At last, towards the end of May, he found that Wellington, sending 40,000 men under Graham through the difficult passes of the Tras-os-Montes, and moving himself a week after on the Esla, had carried his whole army, by the 4th of June, over the Douro, and was now in full march for Valladolid. If he should gain that place, Joseph well knew that his communications would be cut off, and his whole army taken, to use Napoleon’s phrase, “flagrante delicto.” Hastily, therefore, Madrid was abandoned, the whole army put in retreat; and now Joseph would make his stand at Burgos.

Thus 100 miles of Spanish ground had been cleared of the French without firing a shot.
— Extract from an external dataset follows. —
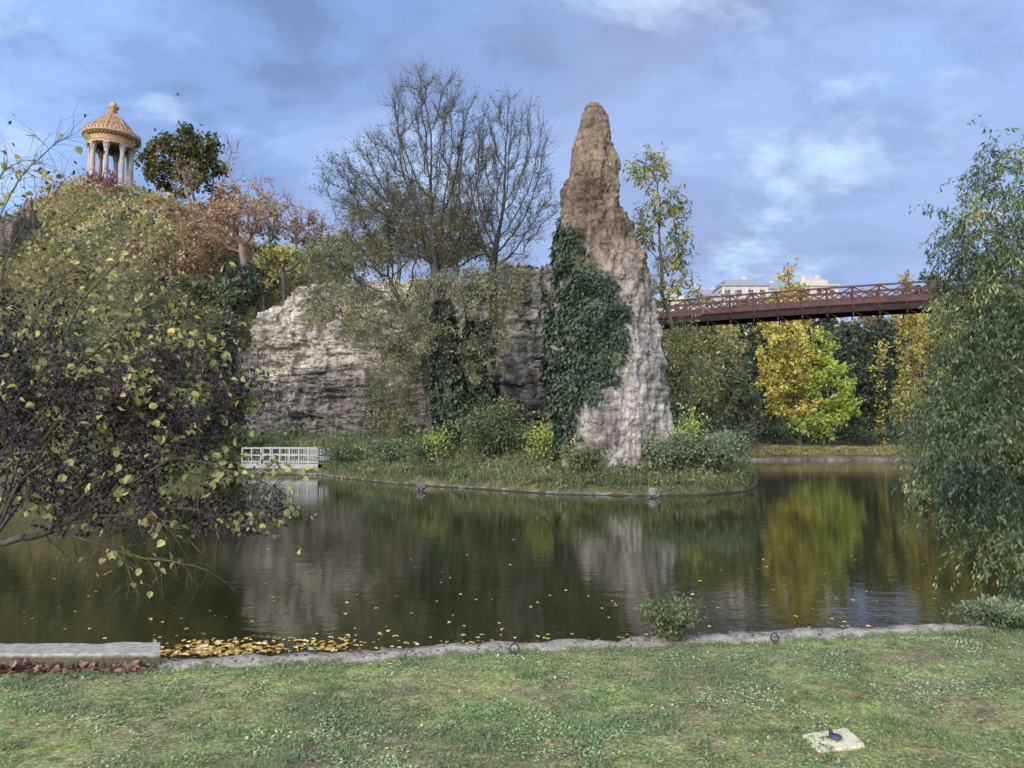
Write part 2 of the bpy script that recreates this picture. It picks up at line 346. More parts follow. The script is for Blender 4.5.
# ground: lawn near the camera, litter and rough grass across the lake
t = NT('ground_cover'); P = t.pos(); s = t.n('SeparateXYZ'); t.l(P, s.inputs[0])
lawn = t.ramp(t.noise(1.1, 8, .72), [(.36, (.125, .10, .07)), (.46, (.20, .18, .09)), (.56, (.20, .225, .08)), (.7, (.235, .285, .10))])
lawn = t.mix(t.ramp(t.noise(.8, 5, .6, off=(3, 9, 0)), [(.55, 0.), (.68, .6)]), lawn, (.24, .23, .06))
lawn = t.mix(t.ramp(t.noise(1.9, 6, .7, off=(13, 2, 0)), [(.56, 0.), (.68, .75)]), lawn, (.125, .095, .07))
lawn = t.mix(.9, lawn, t.ramp(t.noise(48, 6, .8), [(.36, (.25, .25, .22)), (.5, (1.0, 1.0, .95)), (.64, (2.1, 2.05, 1.9))]), 'MULTIPLY')
lawn = t.mix(.6, lawn, t.ramp(t.noise(11, 5, .75, off=(2, 2, 2)), [(.36, (.45, .45, .42)), (.5, (1.0, 1.0, 1.0)), (.64, (1.6, 1.55, 1.5))]), 'MULTIPLY')
far = t.ramp(t.noise(.35, 8, .7), [(.32, (.04, .045, .022)), (.48, (.085, .085, .04)), (.66, (.17, .14, .065))])
far = t.mix(.6, far, t.ramp(t.noise(4, 6, .75), [(.3, (.35, .35, .3)), (.7, (1.4, 1.35, 1.3))]), 'MULTIPLY')
mr = t.n('MapRange'); t.l(s.outputs[1], mr.inputs[0]); mr.inputs[1].default_value = 12; mr.inputs[2].default_value = 20
c = t.mix(mr.outputs[0], lawn, far)
mz = t.n('MapRange'); t.l(s.outputs[2], mz.inputs[0]); mz.inputs[1].default_value = .12; mz.inputs[2].default_value = .02
c = t.mix(mz.outputs[0], c, (.035, .03, .02))
M['ground'] = t.done(t.princ(c, .97, t.bump(t.noise(30, 6, .75), .02, .9, t.bump(t.noise(4, 5, .6), .05, .7)), spec=.12))

# ------------------------------------------------------------------ terrain
BL = [gnd(-120, 676, .4), gnd(-20, 672, .4), gnd(60, 668, .4), gnd(160, 663, .4), gnd(260, 659, .4), gnd(350, 655, .4), gnd(430, 651, .4), gnd(520, 646, .4),
      gnd(640, 641, .4), gnd(720, 638, .4), gnd(800, 634, .4), gnd(880, 630, .4), gnd(960, 626, .4), gnd(1040, 621, .4), gnd(1110, 616, .4)]
BL = np.array(BL)[:, :2]
near_poly = np.concatenate([[(-900, -900), (-900, 300), (-110, 150), (-62, 80), (-36, 42), (-13, 14), (-8.6, 9), (-6.6, 7), (-5.6, 5.9)], BL[1:], [(8.2, 8), (9.2, 10.5), (13, 16), (34, 41), (52, 60), (60, 74), (34, 74.5), (14, 73), (6, 76), (0, 90), (-8, 120), (-60, 165), (-900, 320), (-900, 900), (900, 900), (900, -900)]])
isl_px = [(160, 474), (245, 474), (322, 475), (352, 479), (400, 484), (470, 488), (560, 494), (640, 495.5), (700, 495), (742, 491), (753, 485), (748, 479)]
isl_poly = np.array([gnd(a, b)[:2] for a, b in isl_px] + [(13.5, 41), (12.5, 50), (8, 62), (-4, 78), (-20, 110), (-55, 132), (-100, 120), (-95, 80), (-66, 55), (-44, 46)])
def sdf(px, poly):
    d = np.full(len(px), 1e9); inside = np.zeros(len(px), bool); n = len(poly)
    for i in range(n):
        a = poly[i]; b = poly[(i+1) % n]; e = b-a; w_ = px-a
        t_ = np.clip((w_@e)/max(e@e, 1e-9), 0, 1); q = w_-t_[:, None]*e; d = np.minimum(d, (q*q).sum(1))
        c1 = (px[:, 1] >= a[1]) != (px[:, 1] >= b[1])
        with np.errstate(divide='ignore', invalid='ignore'):
            xi = a[0]+(px[:, 1]-a[1])*(b[0]-a[0])/(b[1]-a[1])
        inside ^= c1 & (px[:, 0] < xi)
    d = np.sqrt(d); return np.where(inside, d, -d)
# the near polygon is land outside the lake, so describe it as: not in the lake
lake_poly = np.concatenate([[(-110, 150), (-62, 80), (-36, 42), (-13, 14), (-8.6, 9), (-6.6, 7), (-5.6, 5.9)], BL[1:], [(8.2, 8), (9.2, 10.5), (13, 16), (34, 41), (52, 60), (60, 74), (34, 74.5), (14, 73), (6, 76), (0, 90), (-8, 120), (-60, 165)]])
# cliff line: pixel x, pixel y of the top, depth, depth of base
CL = [(196, 372, 60), (216, 352, 59), (245, 322, 57), (268, 296, 56), (285, 281, 55.5), (330, 279, 55), (400, 275, 53), (455, 268, 50.5), (488, 262, 46), (502, 262, 42.5), (530, 259, 41.5), (556, 257, 41.5), (590, 262, 42.5), (628, 285, 46), (650, 310, 50)]
CLw = np.array([at(a, b, c) for a, b, c in CL])
TEMPLE = at(109, 190, 85)
def hgt(x, y):
    x = np.atleast_1d(np.asarray(x, float)); y = np.atleast_1d(np.asarray(y, float)); p = np.stack([x, y], 1)
    lk = -sdf(p, lake_poly); il = sdf(p, isl_poly)
    q3 = np.stack([x*.13, y*.13, 0*x], 1); nz = fbm(q3, 4)
    # island
    bank = -1.3 + 1.7*sstep(-1.2, .15, il) + 1.5*sstep(.3, 6, il) + .3*nz*sstep(0, 3, il)
    cy = np.interp(x, CLw[:, 0], CLw[:, 1]); cz = np.interp(x, CLw[:, 0], CLw[:, 2])
    plat = (cz-.5)*sstep(3.2, 5.0, y-cy) * sstep(CLw[0, 0]-3, CLw[0, 0]+1, x) * (1-sstep(8.2, 9.6, x))*(1-sstep(72, 95, y))
    d = np.sqrt((x-TEMPLE[0])**2+(y-TEMPLE[1])**2)
    cone = (TEMPLE[2]-.6) - .48*np.sqrt(d*d+9) + 1.5 + 1.6*nz
    wl = sstep(CLw[0, 0]-5, CLw[1, 0]+.5, x)
    lim = wl*np.clip((y-cy-3.2)*9, 0, 40) + (1-wl)*np.maximum(il-1.5, 0)*1.05
    hill = np.maximum(np.minimum(np.maximum(cone, plat), lim+2*sstep(1.5, 9, il)), 0)
    zi = np.maximum(bank, np.where(il > 1.5, hill, -9))
    # mainland
    land = -1.3 + 1.7*sstep(-.35, .02, lk)
    farm = sstep(8, 30, y)
    rise = farm*(1.0*sstep(.3, 5, lk) + .30*np.maximum(lk-9, 0)*(1-sstep(60, 130, lk)) )
    rise = np.where(lk > 0, farm*(1.0*sstep(.3, 5, lk)+24*sstep(7, 110, lk)), 0)
    rb = np.exp(-(((x-38)/6.5)**2+((y-42)/9)**2))*7.0*sstep(0, 4, lk)     # bank that carries the bridge
    zl = land + np.where(lk > -.2, rise + rb + .35*nz*farm*sstep(0, 5, lk) + (1-farm)*.02*fbm(np.stack([x*1.3, y*1.3, 0*x], 1), 3)*sstep(.2, 1, lk), 0)
    return np.maximum(zi, zl)
def gz(x, y): return float(hgt(x, y)[0])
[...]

And now, Joseph would fight for his kingdom in this, his second position. But his Generals examined the country, and disliked the prospect. Meanwhile Wellington pushed on, conducting his operations continually on the same principle,—pushing forwards his left wing, and out-flanking and turning the French right. Again perplexed, Joseph now abandoned his second purpose, as he had abandoned his first. Burgos must be given up, and the retreat must be continued on Vittoria. Into Vittoria there was poured, therefore, the artillery depôts of Madrid, of Valladolid, and of Burgos, and the baggage and stores of several armies; with the King’s valuables, the archives, and papers of the State and of the army, and a large amount of treasure.
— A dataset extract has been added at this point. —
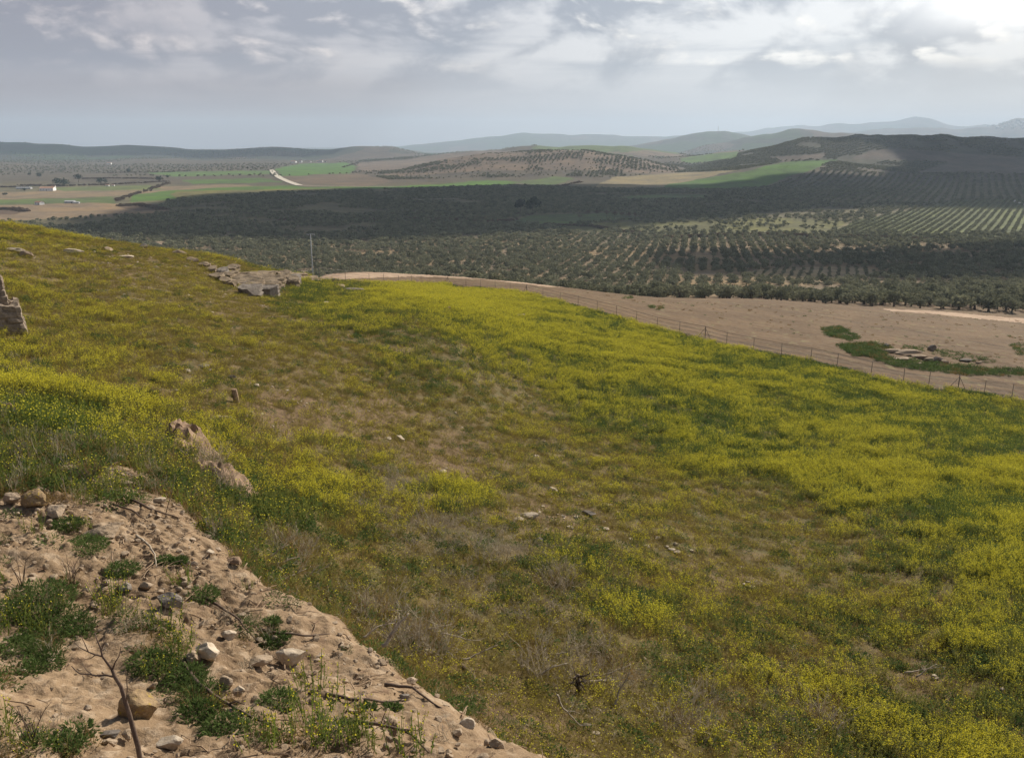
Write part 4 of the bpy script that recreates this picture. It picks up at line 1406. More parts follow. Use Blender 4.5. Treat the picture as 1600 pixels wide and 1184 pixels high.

Vittoria is only 26 miles from Irun, on the French frontier. Here, therefore, had been driven together, like a flock of sheep, the intruders and plunderers of Spain, and one vigorous assault only was needed to rid the land of them altogether. It was not long delayed.

It was about the 15th of June when King Joseph found his army assembled round Vittoria, reckoning, Napier tells us, from 60,000 to 70,000 men. Wellington had left his sixth division at Medina de Pomar, and therefore had 60,000 English and Portuguese, besides some Spanish troops. In the number and calibre of their guns the French had the advantage.
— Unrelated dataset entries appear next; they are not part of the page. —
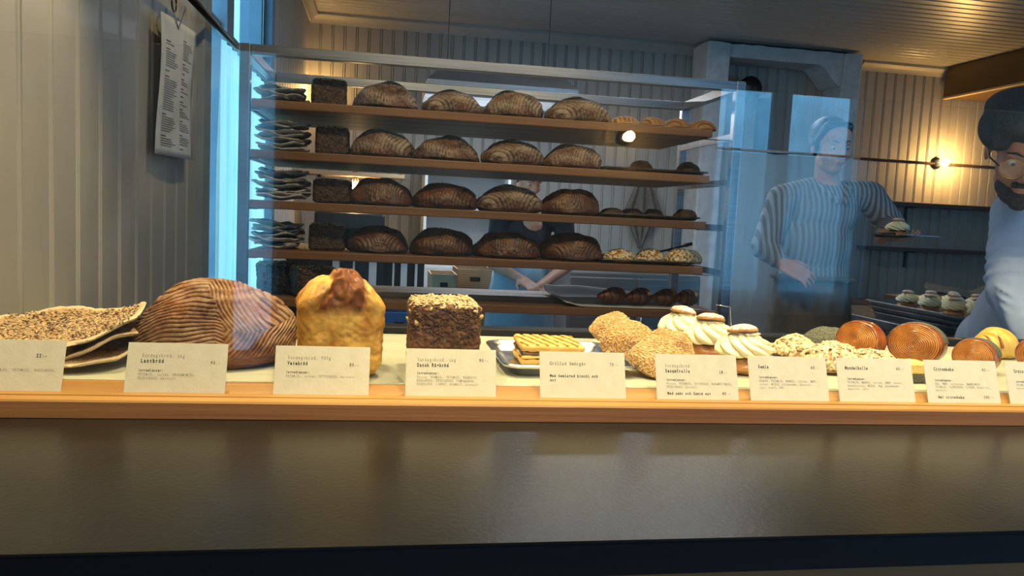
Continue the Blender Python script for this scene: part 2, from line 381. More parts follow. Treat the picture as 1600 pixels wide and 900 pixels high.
# ================================================================== SETTING
XW, YB, ZC = -.56, 6.116, 2.713
YF, XR = -3.0, 7.2
def boards(name, L, H, pitch, thick=.02, m=M['wall'], holes=()):
    """panelling: along local x, height z, front face at y=0; groove, bead, groove between boards"""
    xs = [(0, 0)]; x = 0
    while x < L-1e-6:
        e = min(x+pitch, L)
        for dx, dy in ((-.022, 0), (-.018, -.007), (-.0135, -.0005), (-.010, .0015), (-.0065, -.0005), (-.002, -.007), (0, 0)):
            if x+pitch <= L: xs.append((x+pitch+dx, dy))
        x += pitch
    if xs[-1][0] < L: xs.append((L, 0))
    bm = bmesh.new()
    def hit(xm, z):
        return any(a < xm < b and c < z < d for a, b, c, d in holes)
    zs = sorted({0, H} | {c for h in holes for c in h[2:]})
    # insert hole edges
    for h in holes:
        for hx in h[:2]:
            for i in range(len(xs)-1):
                if xs[i][0] < hx < xs[i+1][0]: xs.insert(i+1, (hx, xs[i][1])); break
    for (x0, y0), (x1, y1) in zip(xs, xs[1:]):
        for z0, z1 in zip(zs, zs[1:]):
            if hit((x0+x1)/2, (z0+z1)/2): continue
            v = [bm.verts.new(c) for c in ((x0, -y0, z0), (x1, -y1, z0), (x1, -y1, z1), (x0, -y0, z1))]; bm.faces.new(v)
            v = [bm.verts.new(c) for c in ((x1, thick, z0), (x0, thick, z0), (x0, thick, z1), (x1, thick, z1))]; bm.faces.new(v)
    bmesh.ops.remove_doubles(bm, verts=bm.verts[:], dist=1e-5)
    # close the rim
    be = [e for e in bm.edges if len(e.link_faces) == 1]
    return bm
# back wall
o = struct(link('wall_back', boards('b', XR-XW, ZC, .0885), M['wall'], loc=(XW, YB, 0)))
# left wall, panel runs from front to back; windows 1 (behind the rack) and 2 (behind the camera)
W1 = (2.64, 3.98, .55, 2.5); W2 = (-2.55, -.90, .55, 2.5)
Lw = YB-YF
bm = boards('l', Lw+.12, ZC, .12, holes=[(w[0]-YF+.074, w[1]-YF+.074, w[2], w[3]) for w in (W1, W2)])
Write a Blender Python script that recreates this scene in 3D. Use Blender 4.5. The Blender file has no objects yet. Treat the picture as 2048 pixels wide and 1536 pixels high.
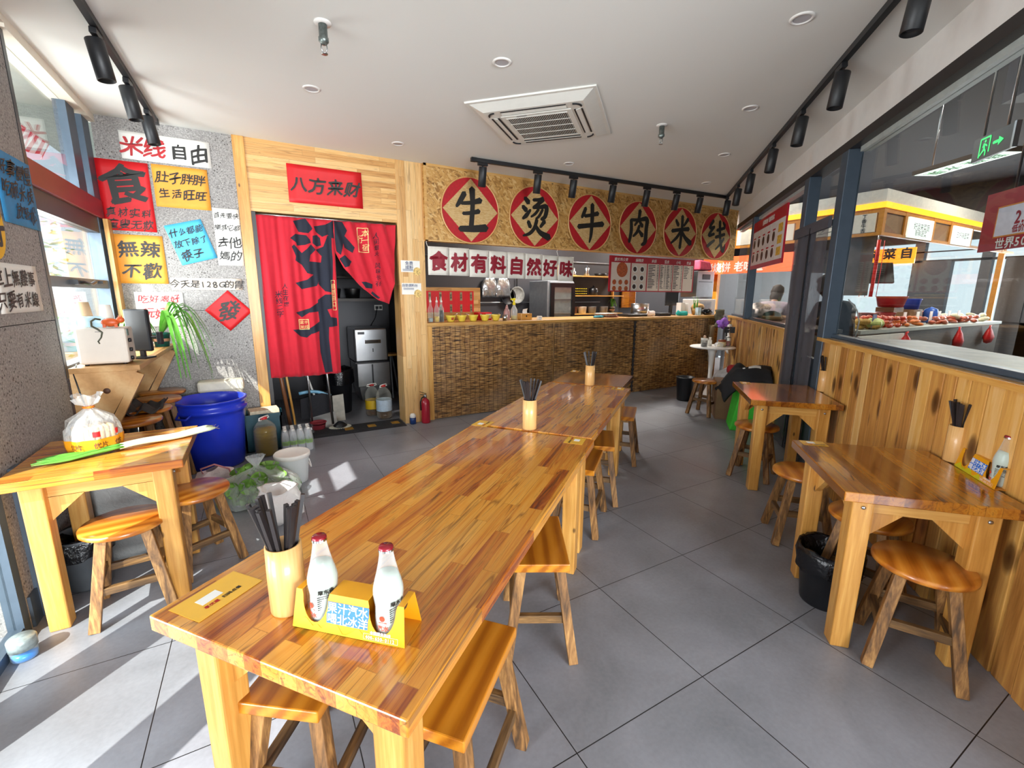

From the mountain-region through which the British army was marching, the way to Vittoria lay over many a rugged steep, and through many dangerous defiles; but no difficulty was allowed to stop their march. “Six days they toiled unceasingly; but on the seventh, swelled by a Spanish reinforcement, they burst like raging streams from every defile, and went foaming into the basin of Vittoria.”

The French army was drawn up round this basin, which is a small plain about 10 miles in length, by 8 in breadth, through which runs the river Zadora. As this battle-field was approached by various mountain-passes, Wellington resolved to enter it from three sides at once, forming three distinct combats. General Graham, with a corps of about 20,000 men, was to attack from the British left, and to pass the Zadora at Ariaga, near the city of Vittoria. Hill was to attack from the right with an equal force. Wellington stationed himself in the centre, with a rather larger force, which was to descend from the mountain ridges, to cross the Zadora by various roads, and to march straight upon Vittoria. In fact, the whole battle was merely an attack on a strong army hemmed in, by an army equally strong, and marching to the attack on three sides at the same moment.

At daybreak the English began to move; but the distance to Vittoria was several miles, and every step was to be contended for. Hill reached the village of Puebla about ten in the morning; pushed on, fighting hard, till he gained the village of Subijana de Alava, and so placed himself in communication with the English centre. Graham had to make a march of several miles to reach Ariaga, near Vittoria; but about one o’clock his attack began to tell. This was a serious one for the French; for, if successful, it would cut them off from the great road to Bayonne. King Joseph, finding both his flanks thus threatened, sent an order to the centre to retire. But the troops were fiercely engaged, and retreat was difficult. Meanwhile, however, three attacks of the English, right, left, and centre, were all succeeding; and step by step, the French were being pushed back upon Vittoria.

“At six o’clock,” says Napier, “the French reached the last defensible height in front of Vittoria. Behind them was the plain in which the city stood, and beyond the city were thousands of carriages and animals, and of men, women, and children, crowded together in all the madness of terror; and as the English shot went booming overhead, the vast crowd started and swerved with a convulsive movement, while a dull and horrid cry of distress arose; but there was no hope, no stay for army or multitude, it was the wreck of a nation!” Still the courage of the French soldiers was unquelled. Their artillery for a time kept the Allies in check, but suddenly the fourth English division, rushing forward, carried a hill on the left, and the heights were at once abandoned. Joseph finding the main road so completely blocked up by carriages that the artillery could not pass, indicated the road of Salvatierra as the line of retreat, and the army went off in a confused and yet compact body on that side, leaving Vittoria on its left. The British infantry followed hard, and the light cavalry galloped through the town to intercept the new line of retreat. All became disorder and confusion, the guns were left, while the artillerymen fled with the horses. Vehemently and closely did the British pursue, and nothing could stop their victorious career until night and the disappearance of the flying masses had ended the struggle. The French lost all their artillery, all their baggage, all their equipages, all their stores, treasures, and papers, “so that no man,” says a French writer, “could prove even how much pay was due to him. Generals and subordinate officers were alike reduced to the clothes on their backs, and many of them were barefooted.”